Lord Cameron of Lochbroom

My Lords, when I was considering these matters, no.

Lord Morton of Shuna

My Lords, may I ask whether the noble and learned Lord's answer to me means that he was not at the time he authorised the original search warrant aware of the restricted terms of the warrant in London? If he was not aware, is he satisfied that he got full information from the police through his officers?

Lord Cameron of Lochbroom

My Lords, what I was made aware of I have already indicated in response to earlier questions. What I say is that I was aware in general of the fact that there had been warrants granted. The material which was to go forward for the crave of a warrant in Scotland proceeded upon a petition which was based upon information given to the procurator fiscal by police officers, and which was sworn to before the sheriff by a police officer.

I take the view that in those circumstances what was sought was perfectly proper. I refer particularly, of course, to the amended warrant, for the simple reason that I accepted, when the matter was brought to my attention, that to leave the matter general as an offence would not be appropriate; that it ought to be quite clearly stated as being restricted to what was the focus of the inquiries as set out in the petition.

Lord Hutchinson of Lullington

My Lords, would the noble and learned Lord agree that Section 2 is so broad that it behoves him particularly to see that the warrant is limited in its scope? The warrant depends on what was in the petition and what was in the petition depends on the information that the Metropolitan Police officer gave. Would the noble and learned Lord give the House the information as to what was in the petition coming from the Metropolitan Police officer, because it does seem extraordinary to many of us that a body such as the British Broadcasting Corporation should be treated in these circumstances as though it was a bank robber and about to disappear with the documents. The broadness of the warrant here is the mischief about which many people complain.

Lord Cameron of Lochbroom

My Lords, what I will do is to make arrangements for the terms of the petition upon which the crave for the warrant proceeded to be placed in the Library of the House. That will set out what was the basis for the crave for the warrant that was placed before the sheriff. I think noble Lords will fully understand that it would be inappropriate for me at this stage to give any further reference, because, of course, the sheriff was guided by what was placed in the petition itself.

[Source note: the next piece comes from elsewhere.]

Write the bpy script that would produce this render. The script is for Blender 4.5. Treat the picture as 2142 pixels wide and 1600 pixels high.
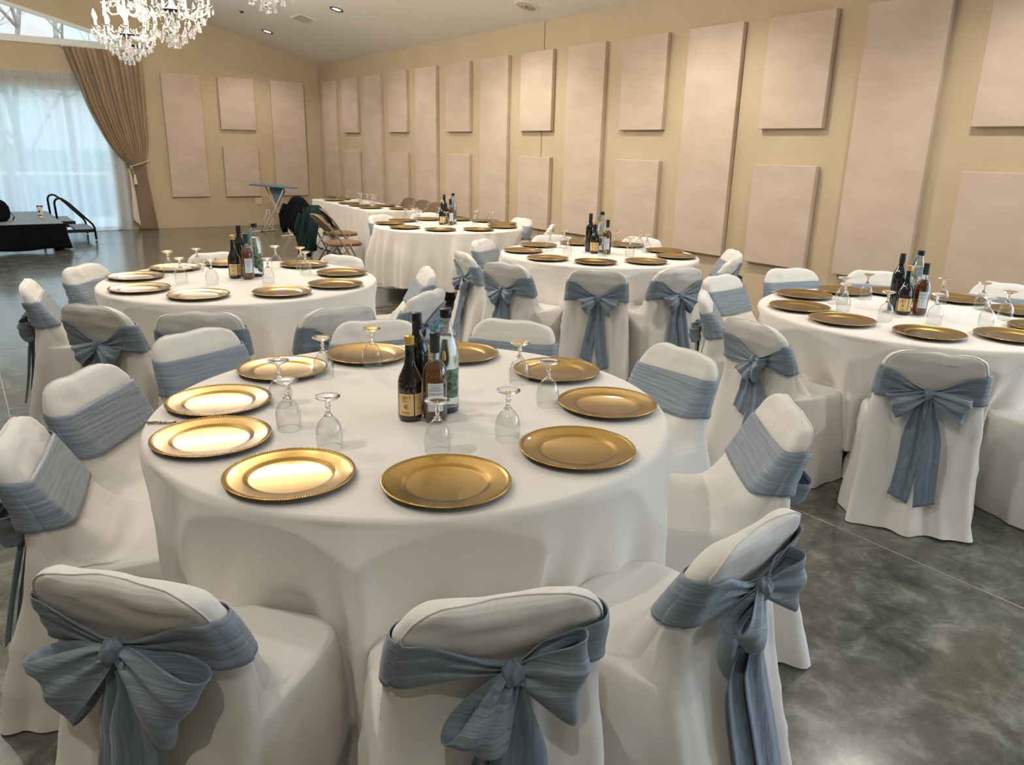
import bpy, bmesh, math, random
from mathutils import Vector, Matrix, noise
PI = math.pi
S = bpy.context.scene
for o in list(bpy.data.objects): bpy.data.objects.remove(o)
COL = S.collection
# ------------------------------------------------------------------ camera
YAW, PITCH, ROLL, FPX, CZ = math.radians(35.809), math.radians(16.913), math.radians(1.3726), 1597.74, 1.58
cy_, sy_, cp_, sp_ = math.cos(YAW), math.sin(YAW), math.cos(PITCH), math.sin(PITCH)
Fv = Vector((sy_ * cp_, cy_ * cp_, -sp_)); R0 = Vector((cy_, -sy_, 0)); U0 = R0.cross(Fv)
Rv = math.cos(ROLL) * R0 + math.sin(ROLL) * U0
Uv = -math.sin(ROLL) * R0 + math.cos(ROLL) * U0
cam = bpy.data.objects.new('camera', bpy.data.cameras.new('camera'))
COL.objects.link(cam)
cam.matrix_world = Matrix(((Rv.x, Uv.x, -Fv.x, 0), (Rv.y, Uv.y, -Fv.y, 0), (Rv.z, Uv.z, -Fv.z, CZ), (0, 0, 0, 1)))
cam.data.sensor_fit = 'HORIZONTAL'; cam.data.sensor_width = 36; cam.data.lens = FPX / 2142 * 36
cam.data.clip_start = 0.02; cam.data.clip_end = 300
S.camera = cam
# ------------------------------------------------------------------ world, daylight, exposure
S.view_settings.view_transform = 'Standard'; S.view_settings.look = 'None'
S.view_settings.gamma = 1; S.view_settings.use_curve_mapping = False
S.view_settings.exposure = 0.33
w = bpy.data.worlds.new('overcast_sky'); S.world = w; w.use_nodes = True
nt = w.node_tree; bg = nt.nodes['Background']
tc = nt.nodes.new('ShaderNodeTexCoord'); sx = nt.nodes.new('ShaderNodeSeparateXYZ'); rp = nt.nodes.new('ShaderNodeValToRGB')
nt.links.new(tc.outputs['Generated'], sx.inputs[0]); nt.links.new(sx.outputs['Z'], rp.inputs[0]); nt.links.new(rp.outputs[0], bg.inputs[0])
rp.color_ramp.elements[0].position = 0.0; rp.color_ramp.elements[0].color = (.50, .64, .80, 1)
rp.color_ramp.elements[1].position = .35; rp.color_ramp.elements[1].color = (.68, .84, 1.0, 1)
bg.inputs['Strength'].default_value = 4.2

def portal(name, loc, rot, sx_, sy2):
    l = bpy.data.lights.new(name, 'AREA'); l.shape = 'RECTANGLE'; l.size = sx_; l.size_y = sy2
    l.cycles.is_portal = True
    o = bpy.data.objects.new(name, l); o.location = loc; o.rotation_euler = rot; COL.objects.link(o)
portal('daylight_portal_right', (6.50, -.75, 1.35), (0, PI / 2, 0), 2.4, 4.5)
portal('daylight_portal_front', (5.0, -4.1, 1.45), (PI / 2, 0, 0), 1.6, 2.5)
portal('daylight_portal_back', (-.75, 16.0, 1.3), (-PI / 2, 0, 0), 6.5, 2.3)
LAMP = .8          # brightness of the room's own warm lamps

# ------------------------------------------------------------------ materials
def srgb(r, g, b):
    f = lambda c: (c / 255 / 12.92) if c / 255 <= .04045 else ((c / 255 + .055) / 1.055) ** 2.4
    return (f(r), f(g), f(b), 1)
MATS = {}
def mat(name, col, rough=.6, metal=0, spec=.5, **k):
    m = bpy.data.materials.new(name); m.use_nodes = True
    b = m.node_tree.nodes['Principled BSDF']
    b.inputs['Base Color'].default_value = col if len(col) == 4 else (*col, 1)
    b.inputs['Roughness'].default_value = rough; b.inputs['Metallic'].default_value = metal
    b.inputs['Specular IOR Level'].default_value = spec
    for kk, v in k.items(): b.inputs[kk.replace('_', ' ')].default_value = v
    MATS[name] = m
    return m
def nd(m, t, **k):
    n = m.node_tree.nodes.new(t)
    for a, v in k.items():
        if a in n.inputs: n.inputs[a].default_value = v
        else: setattr(n, a, v)
    return n
def lk(m, a, b): m.node_tree.links.new(a, b)
def noise_col(m, c1, c2, scale, detail=4, stretch=(1, 1, 1), lo=.35, hi=.65, bump=0, bdist=.01, rough=None, space='Object'):
    b = m.node_tree.nodes['Principled BSDF']
    t = nd(m, 'ShaderNodeTexCoord'); mp = nd(m, 'ShaderNodeMapping'); mp.inputs['Scale'].default_value = stretch
    n = nd(m, 'ShaderNodeTexNoise'); n.inputs['Scale'].default_value = scale; n.inputs['Detail'].default_value = detail
    lk(m, t.outputs[space], mp.inputs[0]); lk(m, mp.outputs[0], n.inputs[0])
    r = nd(m, 'ShaderNodeValToRGB'); r.color_ramp.elements[0].position = lo; r.color_ramp.elements[1].position = hi
    r.color_ramp.elements[0].color = c1; r.color_ramp.elements[1].color = c2
    lk(m, n.outputs['Fac'], r.inputs[0]); lk(m, r.outputs[0], b.inputs['Base Color'])
    if bump:
        bp = nd(m, 'ShaderNodeBump'); bp.inputs['Strength'].default_value = bump; bp.inputs['Distance'].default_value = bdist
        lk(m, n.outputs['Fac'], bp.inputs['Height']); lk(m, bp.outputs[0], b.inputs['Normal'])
    return n, r
def add_bump(m, scale, stretch=(1, 1, 1), strength=.3, dist=.004, detail=3, chain=True):
    b = m.node_tree.nodes['Principled BSDF']
    t = nd(m, 'ShaderNodeTexCoord'); mp = nd(m, 'ShaderNodeMapping'); mp.inputs['Scale'].default_value = stretch
    n = nd(m, 'ShaderNodeTexNoise'); n.inputs['Scale'].default_value = scale; n.inputs['Detail'].default_value = detail
    lk(m, t.outputs['Object'], mp.inputs[0]); lk(m, mp.outputs[0], n.inputs[0])
    bp = nd(m, 'ShaderNodeBump'); bp.inputs['Strength'].default_value = strength; bp.inputs['Distance'].default_value = dist
    lk(m, n.outputs['Fac'], bp.inputs['Height'])
    if b.inputs['Normal'].is_linked and chain: lk(m, b.inputs['Normal'].links[0].from_socket, bp.inputs['Normal'])
    lk(m, bp.outputs[0], b.inputs['Normal'])

WALL = mat('wall_paint', srgb(206, 186, 150), .75); noise_col(WALL, srgb(194, 177, 148), srgb(200, 183, 154), 2.0); add_bump(WALL, 90, strength=.08, dist=.002)
CEIL = mat('ceiling_paint', srgb(238, 236, 228), .85)
TRIM = mat('white_trim', srgb(232, 234, 230), .45)
PANEL = mat('panel_fabric', srgb(214, 192, 172), .95, spec=.15); noise_col(PANEL, srgb(202, 184, 166), srgb(211, 194, 177), 2.2, 6, (1, 1, 2.2)); add_bump(PANEL, 260, (1, 1, .6), .12, .001)
FLOOR = mat('polished_concrete', srgb(92, 92, 82), .2, spec=.6, Coat_Weight=.35, Coat_Roughness=.07)
n, r = noise_col(FLOOR, srgb(56, 57, 50), srgb(136, 138, 128), 6.5, 15, lo=.34, hi=.74)
n.inputs['Roughness'].default_value = .72; n.inputs['Distortion'].default_value = .35
e = r.color_ramp.elements.new(.5); e.color = srgb(84, 85, 76)
add_bump(FLOOR, 3, strength=.03, dist=.01)
rr = nd(FLOOR, 'ShaderNodeMapRange'); rr.inputs['To Min'].default_value = .13; rr.inputs['To Max'].default_value = .3
lk(FLOOR, n.outputs['Fac'], rr.inputs[0]); lk(FLOOR, rr.outputs[0], FLOOR.node_tree.nodes['Principled BSDF'].inputs['Roughness'])
JOINT = mat('floor_joint', srgb(150, 148, 138), .5)
SEAM = mat('dark_seam', srgb(70, 58, 45), .8)
CLOTH = mat('tablecloth_white', srgb(232, 227, 220), .8, spec=.2, Sheen_Weight=.15); add_bump(CLOTH, 9, strength=.25, dist=.006, detail=5); add_bump(CLOTH, 700, strength=.1, dist=.001)
COVER = mat('chair_cover_fabric', srgb(234, 231, 225), .72, spec=.25, Sheen_Weight=.2)
add_bump(COVER, 7, (1, 1, .6), .42, .012, 4); add_bump(COVER, 500, strength=.08, dist=.001)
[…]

On the more general matter, I have to say that in relation to the petition—as I think I have already made clear—the circumstances in which reference was made to Section 2 of the Official Secrets Act 1911 have been made clear. I would hope that perhaps the noble Lord would prefer to wait to see the petition in this matter.

Viscount Whitelaw

My Lords, I did take the responsibility—which I think has been proved to be entirely correct—of giving permission for a Private Notice Question on this subject. I think the House will agree that 25 minutes on that particular Private Notice Question is a proper amount, and may probably feel that it has had a considerable discussion on this matter and that it would now be fair to allow a very important debate to come on.